# TASK PROMPT
Find all lines in the listing that include the word "this", then copy them.

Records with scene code
• • •
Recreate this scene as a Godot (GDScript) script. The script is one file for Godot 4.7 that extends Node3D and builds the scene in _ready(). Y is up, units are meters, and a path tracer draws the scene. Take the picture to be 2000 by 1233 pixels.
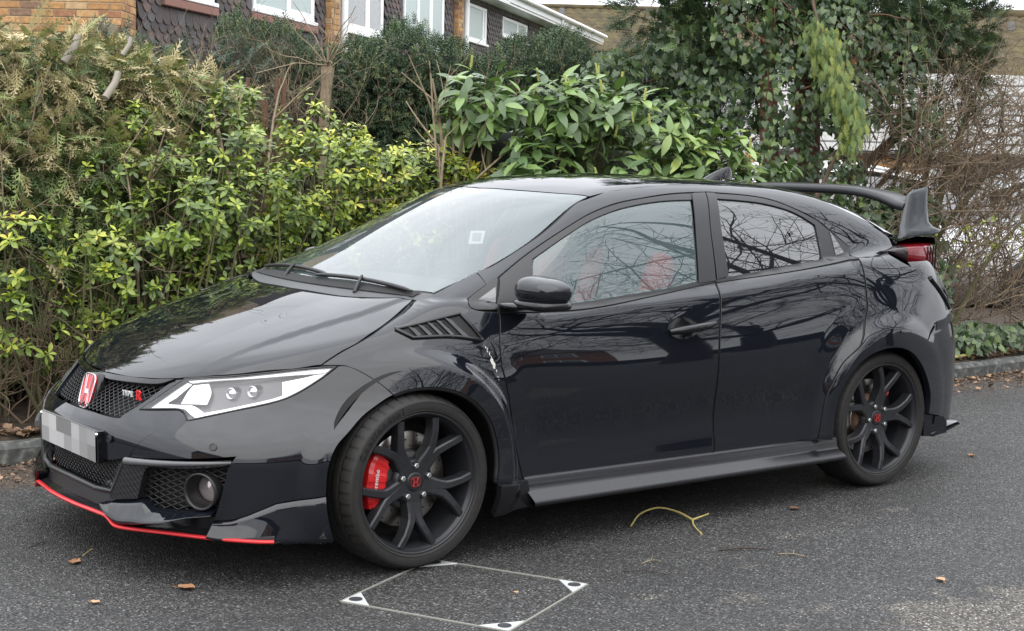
extends Node3D

# ---------------------------------------------------------------- materials and shared things
var M := {}
var taken := {}
var rng := RandomNumberGenerator.new()

func _ready() -> void:
	rng.seed = 77
	# camera, sky, light, exposure
	var cam := Camera3D.new()
	cam.name = "camera"
	cam.position = Vector3(-3.0061, 1.4999, 5.3449)
	cam.rotation = Vector3(-0.105985, -0.654246, 0.023549)
	cam.fov = 23.395
	cam.near = 0.05
	cam.far = 400.0
	add_child(cam)
	cam.current = true
	var env := Environment.new()
	env.background_mode = Environment.BG_SKY
	env.tonemap_mode = Environment.TONE_MAPPER_LINEAR
	env.tonemap_exposure = 1.5
	env.sdfgi_enabled = true
	env.ssao_enabled = true
	env.ssil_enabled = true
	env.sky = Sky.new()
	env.sky.sky_material = overcast_sky()
	env.background_energy_multiplier = 1.0
	var we := WorldEnvironment.new()
	we.name = "world_environment"
	we.environment = env
	add_child(we)
	var sun := DirectionalLight3D.new()
	sun.name = "sun"
	sun.light_energy = 0.35
	sun.light_angular_distance = 90.0
	sun.light_color = Color(1.0, 0.97, 0.93)
	sun.shadow_enabled = true
	add_child(sun)
	sun.look_at_from_position(Vector3(-4, 12, 7), Vector3(1, 0, 0))
	make_materials()
	build_ground()
	build_terrace()
	build_street()
	build_plants()
	build_car()
	build_litter()

func overcast_sky() -> PanoramaSkyMaterial:
	var nz := FastNoiseLite.new()
	nz.seed = 5
	nz.frequency = 1.6
	nz.fractal_octaves = 4
	var im := Image.create_empty(512, 256, false, Image.FORMAT_RGBF)
	for j in 256:
		var el := (0.5 - (j + 0.5) / 256.0) * PI
		for i in 512:
			var az := (i + 0.5) / 512.0 * TAU
			var d := Vector3(cos(el) * cos(az), sin(el), cos(el) * sin(az))
			var l := 1.12 + 0.9 * maxf(d.y, 0.0)
			l *= 1.0 + 0.16 * nz.get_noise_3d(d.x * 2.0, d.y * 4.0, d.z * 2.0)
			if d.y < 0.0:
				l = 0.5
			im.set_pixel(i, j, Color(l * 0.972, l, l * 1.05))
	var m := PanoramaSkyMaterial.new()
	m.panorama = ImageTexture.create_from_image(im)
	return m

# ---------------------------------------------------------------- naming, tagging
func numbered(n: String) -> String:
	if not taken.has(n):
		taken[n] = 0
		return n
	taken[n] += 1
	return "%s_%03d" % [n, taken[n]]

func tag(o: Node, label := "", category := "", group := "", kind := "") -> void:
	if label != "":
		o.set_meta("label", label)
	if category != "":
		o.set_meta("category", category)
	if group != "":
		o.set_meta("group", group)
	if kind != "":
		o.set_meta("kind", kind)

func thing(called: String, at := Vector3.ZERO, turn := 0.0) -> Node3D:
	var o := Node3D.new()
	o.name = numbered(called)
	add_child(o)
	o.position = at
	o.rotation.y = turn
	return o

func node(called: String, mesh: Mesh, mat: Material, parent: Node = null, xf := Transform3D()) -> MeshInstance3D:
	var o := MeshInstance3D.new()
	if parent == null:
		o.name = numbered(called)
		add_child(o)
	else:
		var key := str(parent.get_instance_id()) + called
		taken[key] = taken.get(key, -1) + 1
		o.name = called if taken[key] == 0 else "%s_%03d" % [called, taken[key]]
		parent.add_child(o, true)
	o.mesh = mesh
	if mat != null:
		o.material_override = mat
	o.transform = xf
	return o

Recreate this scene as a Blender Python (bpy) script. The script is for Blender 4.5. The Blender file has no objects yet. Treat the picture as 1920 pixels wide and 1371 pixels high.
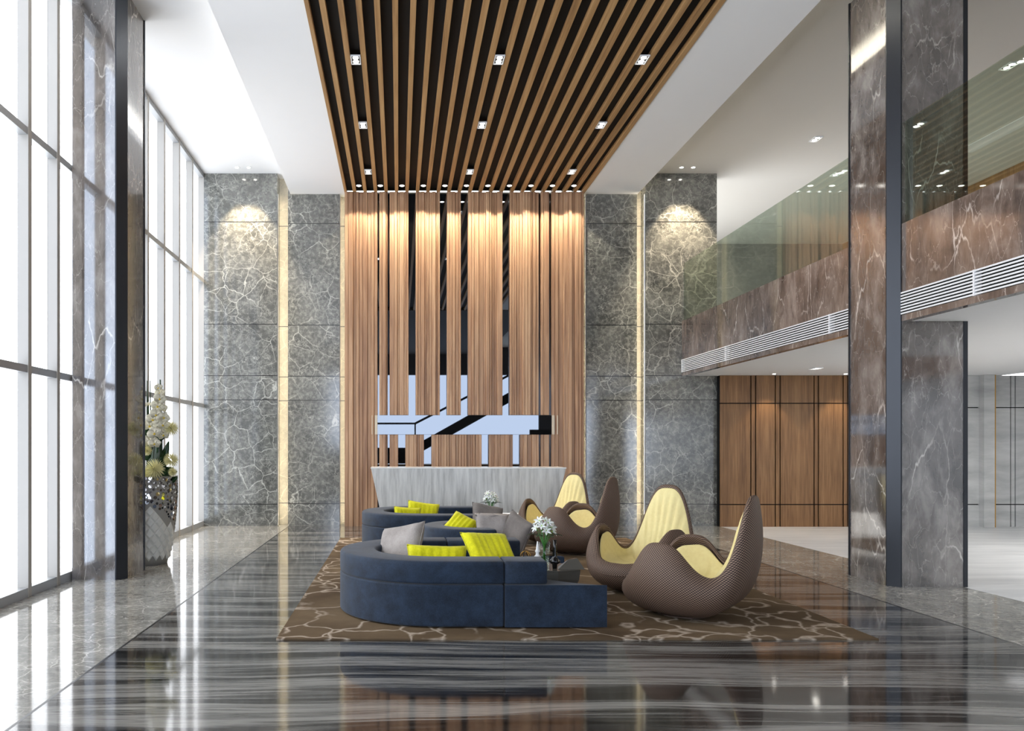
import bpy, bmesh, math, random
from mathutils import Vector, Matrix, Euler
R = math.radians
sc = bpy.context.scene
col = sc.collection
rnd = random.Random(7)

# ------------------------------------------------------------------ camera
F = 1500.0; VX, VY = 747.0, 838.0; CH = 1.6
cam_d = bpy.data.cameras.new('camera'); cam = bpy.data.objects.new('camera', cam_d); col.objects.link(cam)
cam.location = (0, 0, CH); cam.rotation_euler = (R(90), 0, 0)
cam_d.sensor_width = 36; cam_d.lens = 36*F/1920
cam_d.shift_x = (960-VX)/1920; cam_d.shift_y = (VY-685.5)/1920
cam_d.clip_start = .05; cam_d.clip_end = 200
sc.camera = cam

# ------------------------------------------------------------------ node helpers
def lin(c):
    return tuple(((v/255)/12.92 if v/255 <= .04045 else ((v/255+.055)/1.055)**2.4) for v in c) + (1,)
class NT:
    def __init__(s, name):
        s.m = bpy.data.materials.new(name); s.m.use_nodes = True
        s.t = s.m.node_tree; s.n = s.t.nodes; s.l = s.t.links
        s.b = s.n['Principled BSDF']; s.out = s.n['Material Output']
    def add(s, ty, **kw):
        n = s.n.new(ty)
        for k, v in kw.items():
            if k in n.inputs: 
                s.inp(n, k, v)
            else: setattr(n, k, v)
        return n
    def inp(s, n, k, v):
        if isinstance(v, bpy.types.NodeSocket): s.l.new(v, n.inputs[k])
        elif isinstance(v, bpy.types.Node): s.l.new(v.outputs[0], n.inputs[k])
        else: n.inputs[k].default_value = v
    def p(s, **kw):
        for k, v in kw.items():
            s.inp(s.b, k.replace('_', ' '), v)
    def pos(s): return s.add('ShaderNodeNewGeometry').outputs['Position']
    def obj(s): return s.add('ShaderNodeTexCoord').outputs['Object']
    def uv(s): return s.add('ShaderNodeTexCoord').outputs['UV']
    def map(s, v, scale=(1,1,1), rot=(0,0,0), loc=(0,0,0)):
        n = s.add('ShaderNodeMapping'); s.inp(n, 'Vector', v)
        n.inputs['Scale'].default_value = scale; n.inputs['Rotation'].default_value = rot; n.inputs['Location'].default_value = loc
        return n.outputs[0]
    def noise(s, v, scale=5, detail=4, rough=.5, dist=0):
        n = s.add('ShaderNodeTexNoise'); s.inp(n, 'Vector', v)
        n.inputs['Scale'].default_value = scale; n.inputs['Detail'].default_value = detail
        n.inputs['Roughness'].default_value = rough; n.inputs['Distortion'].default_value = dist
        return n
    def ramp(s, f, stops, interp='LINEAR'):
        n = s.add('ShaderNodeValToRGB'); s.inp(n, 'Fac', f); cr = n.color_ramp; cr.interpolation = interp
        while len(cr.elements) < len(stops): cr.elements.new(.5)
        for e, (q, c) in zip(cr.elements, stops):
            e.position = q; e.color = c if isinstance(c, tuple) and len(c) == 4 else (c, c, c, 1)
        return n.outputs[0]
    def mix(s, f, a, b, mode='MIX'):
        n = s.add('ShaderNodeMix'); n.data_type = 'RGBA'; n.blend_type = mode
        s.inp(n, 0, f)
        for i, v in ((6, a), (7, b)):
            if isinstance(v, bpy.types.NodeSocket): s.l.new(v, n.inputs[i])
            else: n.inputs[i].default_value = v
        return n.outputs[2]
    def math(s, op, a, b=0.0, c=0.0):
        n = s.add('ShaderNodeMath', operation=op)
        for i, v in enumerate((a, b, c)):
            if isinstance(v, bpy.types.NodeSocket): s.l.new(v, n.inputs[i])
            else: n.inputs[i].default_value = v
        return n.outputs[0]
    def sep(s, v):
        n = s.add('ShaderNodeSeparateXYZ'); s.inp(n, 0, v); return n.outputs
    def warp(s, v, scale, amt, detail=3):
        nz = s.noise(v, scale, detail)
        sub = s.add('ShaderNodeVectorMath', operation='SUBTRACT'); s.l.new(nz.outputs['Color'], sub.inputs[0]); sub.inputs[1].default_value = (.5,.5,.5)
        sc_ = s.add('ShaderNodeVectorMath', operation='SCALE'); s.l.new(sub.outputs[0], sc_.inputs[0]); sc_.inputs['Scale'].default_value = amt
        ad = s.add('ShaderNodeVectorMath', operation='ADD'); s.l.new(v, ad.inputs[0]); s.l.new(sc_.outputs[0], ad.inputs[1])
        return ad.outputs[0]
    def edges(s, v, scale, width):
        n = s.add('ShaderNodeTexVoronoi', feature='DISTANCE_TO_EDGE'); s.inp(n, 'Vector', v); n.inputs['Scale'].default_value = scale
        return s.ramp(n.outputs['Distance'], [(0, 1.0), (width, 0.0)])
    def bump(s, h, strength=.3, dist=.01):
        n = s.add('ShaderNodeBump'); s.inp(n, 'Height', h); n.inputs['Strength'].default_value = strength; n.inputs['Distance'].default_value = dist
        s.l.new(n.outputs[0], s.b.inputs['Normal'])

def simple(name, rgb, rough=.5, metal=0, spec=.5, **kw):
    t = NT(name); t.p(Base_Color=lin(rgb), Roughness=rough, Metallic=metal, Specular_IOR_Level=spec)
    nz = t.noise(t.obj(), 3, 2); c = lin(rgb)
    t.inp(t.b, 'Base Color', t.mix(nz.outputs['Fac'], tuple(x*.96 for x in c[:3])+(1,), tuple(min(1, x*1.04) for x in c[:3])+(1,)))
    for k, v in kw.items(): t.inp(t.b, k.replace('_', ' '), v)
    return t.m
def emit(name, rgb, st):
    t = NT(name); t.p(Base_Color=lin(rgb), Emission_Color=lin(rgb), Emission_Strength=st); return t.m

M = {}
# fine veined grey marble of the back walls and the border of the floor
def crackle_marble(name, c0, c1, vein, joints=(), rough=.12, grain=1.0, fine=.45, ior=1.9):
    t = NT(name); p = t.pos()
    w = t.warp(p, 2.2, .35, 4)
    base = t.ramp(t.noise(w, 1.6*grain, 8, .65).outputs['Fac'], [(.3, lin(c0)), (.7, lin(c1))])
    spk = t.ramp(t.noise(p, 14*grain, 6, .7).outputs['Fac'], [(.45, 0.0), (.72, 1.0)])
    base = t.mix(t.math('MULTIPLY', spk, .35), base, lin(vein))
    w2 = t.warp(p, 5, .16, 5)
    v1 = t.edges(w2, 2.5*grain, .022)
    mask = t.ramp(t.noise(p, 1.1, 3).outputs['Fac'], [(.38, 0.1), (.6, 1.0)])
    v1 = t.math('MULTIPLY', v1, mask)
    v2 = t.math('MULTIPLY', t.edges(t.warp(p, 6, .3, 6), 5.5*grain, .03), t.math('MULTIPLY', t.ramp(t.noise(p, 3.1, 4).outputs['Fac'], [(.42, 0.1), (.6, 1.0)]), fine))
    v = t.math('MAXIMUM', v1, v2)
    c = t.mix(t.math('MULTIPLY', v, .8), base, lin(vein))
    if joints:
        z = t.sep(p)[2]; j = None
        for q in joints:
            d = t.math('LESS_THAN', t.math('ABSOLUTE', t.math('SUBTRACT', z, q)), .008)
            j = d if j is None else t.math('MAXIMUM', j, d)
        c = t.mix(j, c, (.01, .01, .01, 1))
    t.p(Base_Color=c, Roughness=rough, IOR=ior)
    return t.m
JT = (6.15, 4.08, 3.04, 2.55, .44)
M['marble_wall'] = crackle_marble('grey_crackle_marble', (62, 63, 60), (112, 112, 106), (212, 210, 198), JT, .1, 1.0, .65)
M['marble_slot'] = crackle_marble('cream_crackle_marble', (150, 145, 130), (188, 182, 166), (225, 218, 196), JT, .5)
M['marble_floor'] = crackle_marble('grey_crackle_marble_floor', (104, 102, 96), (150, 148, 141), (232, 228, 218), (), .08, 1.2, .8, 1.5)

def slab_marble(name, c0, c1, c2, vein, ang=35, ior=2.5):
    t = NT(name); p = t.pos()
    pr = t.map(p, (1, 1, .55), (0, R(ang), 0))
    w = t.warp(pr, 1.3, .6, 5)
    cl = t.noise(w, 2.2, 9, .6, .4).outputs['Fac']
    cl = t.math('ADD', t.math('MULTIPLY', cl, .7), t.math('MULTIPLY', t.noise(t.map(p, (5, 5, 2.2), (0, R(ang), 0)), 1.6, 6, .65, .5).outputs['Fac'], .3))
    base = t.ramp(cl, [(.36, lin(c0)), (.5, lin(c1)), (.64, lin(c2))])
    big = t.ramp(t.noise(p, .45, 2).outputs['Fac'], [(.35, 0.0), (.65, 1.0)])
    base = t.mix(t.math('MULTIPLY', big, .45), base, lin((98, 84, 74)))
    pv = t.map(p, (2.6, 2.6, .8), (0, R(ang), R(20)))
    v = t.edges(t.warp(pv, 2.0, .5, 5), .75, .012)
    mask = t.ramp(t.noise(p, 1.4, 4).outputs['Fac'], [(.45, 0.0), (.62, 1.0)])
    fine = t.math('MULTIPLY', t.edges(t.warp(pv, 4, .3, 4), 2.6, .012), .35)
    v = t.math('MAXIMUM', t.math('MULTIPLY', v, mask), fine)
    c = t.mix(t.math('MULTIPLY', v, .8), base, lin(vein))
    t.p(Base_Color=c, Roughness=.07, IOR=ior)
    return t.m
M['marble_column'] = slab_marble('brown_grey_slab_marble', (48, 44, 42), (98, 92, 88), (150, 144, 138), (225, 218, 208))
M['marble_fascia'] = slab_marble('brown_slab_marble', (58, 50, 47), (106, 93, 85), (150, 136, 126), (232, 222, 212), 30, 1.8)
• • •
# EXERCISE ANSWER
Recreate this scene as a Godot (GDScript) script. The script is one file for Godot 4.7 that extends Node3D and builds the scene in _ready(). Y is up, units are meters, and a path tracer draws the scene. Take the picture to be 2000 by 1233 pixels.
Recreate this scene as a Blender Python (bpy) script. The script is for Blender 4.5. The Blender file has no objects yet. Treat the picture as 1920 pixels wide and 1371 pixels high.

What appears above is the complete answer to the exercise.